Perhaps more often than on her previous discs, Foster is confident enough in the power of her own voice to let it do the bulk of the album’s work. There are a number of a capella tracks on Graphic As A Star, and the instrumentation that is employed is, you sense, constructed so as to obfuscate her vocal as little as possible. ‘In falling Timbers Buried’ (Foster’s titles quite correctly preserve Dickinson’s unusual capitalisation) places a banjo upfront in the mix, winding the ghost of Appalachian folk and old-time country through the decades. Lithe harp accompanies tracks such as ‘I See Thee Better – In The Dark -‘ and ‘My Life Had Stood – ALoaded Gun -‘ (the poet’s inscrutable use of dashes is also present here); wheezing harmonica on ‘She Sweeps With Many-Colored Brooms’ leads us, momentarily, into New York’s East Village circa 1966 or so. While the instrumentation is more stripped back than past commitments to tape, one wouldn’t deem the music as notably far outside its creator’s comfort zone. Not that there’s any reason why it ought to be.
Dickinson’s poetic style – elusive and, for literary scholars, difficult to comfortably categorise – nevertheless lends itself to the niche that Josephine Foster already occupies in the modern folk realm. One assumes that on some level, this is why the project came to fruition in the first place. As with her 2005 album A Wolf In Sheep’s Clothing, which featured her interpretations of Brahms and Schubert’s lieder songs of the nineteenth century, the casual listener might not have pegged the poems sung here as an obvious primary influence on the singer – yet time spent with Graphic As A Star makes it easier to understand how it might be a formative one.
The subjects that thread themselves through Dickinson’s verse – the recourse to morbidity, reflections on faith and innate fascination with nature – help to align her not only with the globe-spanning folk tradition, but with Foster’s previous on-record subject matter. As with Shirley Collins, the English vocalist of the 60s and 70s who is often cited as an influence on Foster, her concerns can often be workaday and prosaic, while also engaging with the metaphysical. It’s all helped along, of course, by her expressive and often extraordinary voice, which evokes prototypical gramophones and crackling wax cylinders more than any other singer currently performing (fellow cultish psychedelic folk type Marissa Nadler comes close, yet next to Foster she sounds positively… modern).
If Graphic As A Star has one failing, it’s located in the brevity of most of the tracks, which average around 100 seconds’ length. Dickinson’s poems tend to be fairly short; given that the primary focus here is intended to fall on the voice and the words being sung, often a song will be over just as you’re acquainting yourself with it.
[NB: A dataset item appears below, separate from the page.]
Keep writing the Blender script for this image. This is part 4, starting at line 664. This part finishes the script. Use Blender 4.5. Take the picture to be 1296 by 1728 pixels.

Combine this with the distance inherent to Foster’s vocal style – not that it isn’t emotionally resonant, but that you feel you’re listening to a recording from an era you never experienced – and the result is most likely not one for casual or first-time investigators to warm to. This doesn’t reflect poorly on Josephine Foster, however: she performs in typically fine style and pays worthy tribute to someone who had a greater impact on the evolution of poetry than she might have ever imagined.